Tomás, santo Tomás, fue incrédulo. No había estado en la primera aparición de Jesús resucitado. Sí estaba al octavo día. Se había quedado en la cruz. Admirable entrega sacrificial. Sangre derramada, cuerpo entregado, pero cruz de fracaso, cruz que, en sí misma, no es victoria excepcional, aunque sí común: «En verdad, en verdad os digo: el que cree en mí, también él hará las obras que yo hago, y aun mayores, porque yo me voy al Padre». Cuántos amores y entregas repartidos en la historia y en el mundo; cuántos silencios de amor; cuántas entregas incondicionales; y cuántas cruces vividas, sufridas y calladas.
Es la resurrección la que transforma la incredulidad, la duda, el desánimo por el fracaso en alegría, en confianza y en testimonio.
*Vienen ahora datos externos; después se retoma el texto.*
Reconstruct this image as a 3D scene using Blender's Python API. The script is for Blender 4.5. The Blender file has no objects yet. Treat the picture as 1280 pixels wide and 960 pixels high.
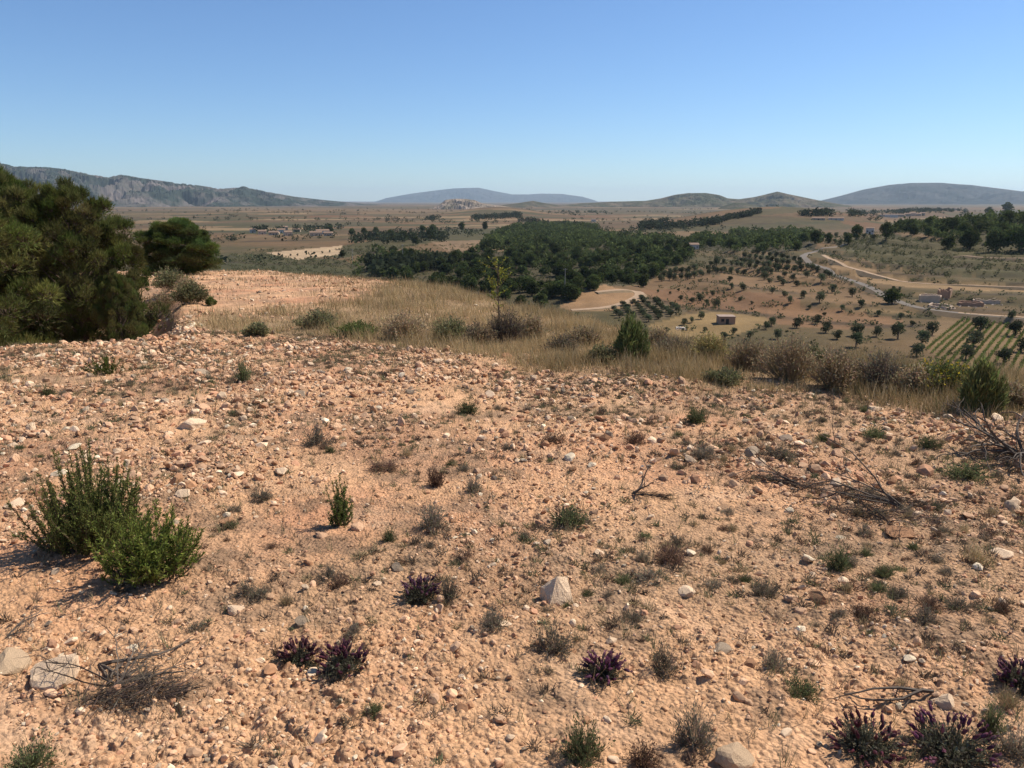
import bpy, math, time
import numpy as np
from math import radians, sin, cos, pi
T0 = time.time()
rng = np.random.default_rng(7)
scene = bpy.context.scene
COL = scene.collection

# ------------------------------------------------------------------ camera model
F_PX = 962.0
PITCH = radians(13.4)
CAMZ = 1.6

def ray(px, py):
    u = (np.asarray(px, float) - 640) / F_PX
    v = (480 - np.asarray(py, float)) / F_PX
    d = np.stack([u, cos(PITCH) + v * sin(PITCH), -sin(PITCH) + v * cos(PITCH)], -1)
    return d / np.linalg.norm(d, axis=-1, keepdims=True)

def proj(x, y, z):
    z = z - CAMZ
    dep = y * cos(PITCH) - z * sin(PITCH)
    up = y * sin(PITCH) + z * cos(PITCH)
    dep = np.where(dep < 0.05, 0.05, dep)
    return 640 + F_PX * x / dep, 480 - F_PX * up / dep

def az_of(px):
    return np.arctan((np.asarray(px, float) - 640) / F_PX / 0.985)

# ------------------------------------------------------------------ noise
def _h(ix, iy, s):
    a = (ix.astype(np.int64) * 374761393 + iy.astype(np.int64) * 668265263 + s * 2147483647) & 0xFFFFFFFF
    a = ((a ^ (a >> 13)) * 1274126177) & 0xFFFFFFFF
    a = ((a ^ (a >> 16)) * 2246822519) & 0xFFFFFFFF
    return ((a ^ (a >> 15)) & 0xFFFFFF) / float(0xFFFFFF)

def vn(x, y, s=0):                     # gradient noise about -1..1
    x = np.asarray(x, float); y = np.asarray(y, float)
    ix = np.floor(x); iy = np.floor(y); fx = x - ix; fy = y - iy
    ux = fx * fx * fx * (fx * (fx * 6 - 15) + 10); uy = fy * fy * fy * (fy * (fy * 6 - 15) + 10)
    def g(dx, dy):
        a = _h(ix + dx, iy + dy, s) * 2 * pi
        return np.cos(a) * (fx - dx) + np.sin(a) * (fy - dy)
    a = g(0, 0); b = g(1, 0); c = g(0, 1); d = g(1, 1)
    return 1.5 * ((a * (1 - ux) + b * ux) * (1 - uy) + (c * (1 - ux) + d * ux) * uy)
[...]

Es el fruto de la entrega lo que transforma todo, hace nuevas todas las cosas, paenifica la Creación, nos hace testigos alegres de la vida. Sin ella, la fe y la vida están vacías.
Vivimos, nos afanamos. Día a día. Año a año. Conformados en pequeñas satisfacciones que nos señalan un bien mayor, una victoria más plena. Rumor sordo de eternidad. Al pie de la cruz confiamos porque la muerte ni tiene ni es la última y definitiva palabra. Día a día, año a año vivimos preguntando la plenitud en todo. Es ese el aliento y la confianza de nuestra vida: saber que todo lo que hacemos es semilla de plenitud. También las entregas silenciosas pero manifiestas.